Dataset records
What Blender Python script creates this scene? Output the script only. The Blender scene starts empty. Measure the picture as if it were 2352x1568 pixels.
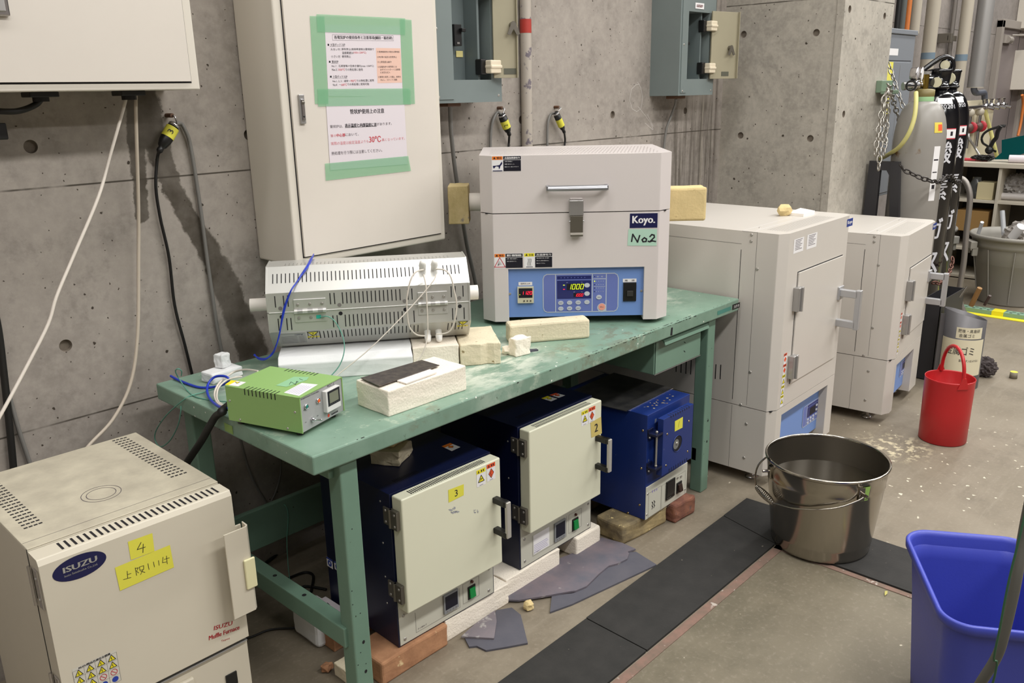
import bpy, math, random
from mathutils import Vector, Matrix
random.seed(7)
S = bpy.context.scene
COL = S.collection
# ---------------------------------------------------------------- camera
FPX, CX, CY = 1941.84, 1176.0, 784.0
CAM = Vector((-0.9272, -2.2298, 1.4930))
YAW, PIT, ROL = 0.8137, 0.2877, -0.0195
_f = Vector((math.sin(YAW)*math.cos(PIT), math.cos(YAW)*math.cos(PIT), -math.sin(PIT)))
_r = Vector((math.cos(YAW), -math.sin(YAW), 0.0)); _u = _r.cross(_f)
CR = math.cos(ROL)*_r + math.sin(ROL)*_u; CU = -math.sin(ROL)*_r + math.cos(ROL)*_u; CF = _f
cd = bpy.data.cameras.new('camera'); co = bpy.data.objects.new('camera', cd); COL.objects.link(co)
cd.sensor_width = 36.0; cd.lens = FPX*36.0/2352.0; cd.clip_start = 0.05
M = Matrix((CR, CU, -CF)).transposed().to_4x4(); M.translation = CAM; co.matrix_world = M
S.camera = co
# ---------------------------------------------------------------- view, world, lamps
S.view_settings.view_transform = 'Standard'; S.view_settings.look = 'None'
S.view_settings.gamma = 1.0; S.view_settings.use_curve_mapping = False
S.view_settings.exposure = 0.66
W = bpy.data.worlds.new('world'); S.world = W; W.use_nodes = True
W.node_tree.nodes['Background'].inputs[0].default_value = (1.0, 0.98, 0.95, 1); W.node_tree.nodes['Background'].inputs[1].default_value = 0.1
def lamp(name, loc, sx, sy, power, col=(1.0, 0.985, 0.955), rz=0.0, tgt=None):
    l = bpy.data.lights.new(name, 'AREA'); l.shape = 'RECTANGLE'; l.size = sx; l.size_y = sy; l.energy = power; l.color = col
    o = bpy.data.objects.new(name, l); COL.objects.link(o); o.location = loc; o.rotation_euler = (0, 0, rz)
    if tgt: o.rotation_euler = (Vector(tgt)-Vector(loc)).to_track_quat('-Z', 'Y').to_euler()
    return o
# rows of ceiling fluorescents of the hall
for (lx, ly, pw) in ((-2.0, -.85, 12), (.75, -.85, 20), (3.5, -.85, 19), (6.3, -.85, 30), (9.5, -.85, 36), (-1.6, -2.7, 34), (1.2, -2.7, 54), (4.0, -2.7, 50), (7.0, -2.7, 50), (1.2, -4.9, 52), (5.0, -4.9, 46)):
    lamp('fluorescent_lamp', (lx, ly, 3.55), 2.4, .30, pw)
# ---------------------------------------------------------------- pixel of the photograph -> point on a known plane
def ray(px, py): return (CF*FPX + CR*(px-CX) - CU*(py-CY))/FPX
def BX(px, py, x): d = ray(px, py); return CAM + d*((x-CAM.x)/d.x)
def BY(px, py, y): d = ray(px, py); return CAM + d*((y-CAM.y)/d.y)
def BZ(px, py, z): d = ray(px, py); return CAM + d*((z-CAM.z)/d.z)
def BD(px, py, t): return CAM + ray(px, py)*t
class Fr:                                     # local frame of a thing (origin, turn about z)
    def __init__(s, x, y, yaw=0.0, z=0.0):
        s.o = Vector((x, y, z)); s.yaw = yaw
        s.R = Matrix.Rotation(-yaw, 3, 'Z'); s.c = s.R @ (CAM - s.o)
    def _p(s, px, py, ax, v): d = s.R @ ray(px, py); return s.c + d*((v-s.c[ax])/d[ax])
    def F(s, px, py, c=0.0): p = s._p(px, py, 1, c); return (p.x, p.z)      # front plane y = c
    def L(s, px, py, c=0.0): p = s._p(px, py, 0, c); return (-p.y, p.z)     # left side plane x = c
    def T(s, px, py, c=0.0): p = s._p(px, py, 2, c); return (p.x, p.y)      # top plane z = c
    def w(s, p): return s.R.transposed() @ Vector(p) + s.o
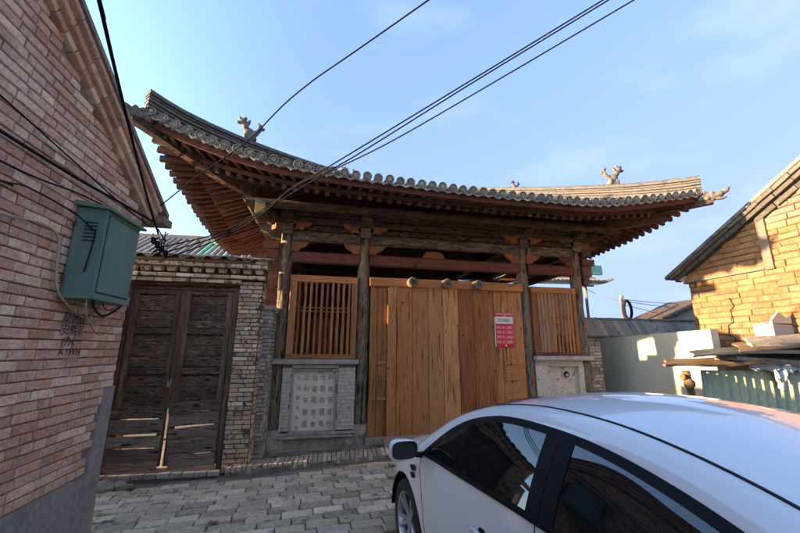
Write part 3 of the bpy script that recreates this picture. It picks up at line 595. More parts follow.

** Given exercise **
Copy out every line that includes the word "picture".

** Solution to this problem **
What Blender Python script creates this scene? Output the script only. The Blender scene starts empty. Measure the picture as if it were 2352x1568 pixels.
Write part 3 of the bpy script that recreates this picture. It picks up at line 595. More parts follow.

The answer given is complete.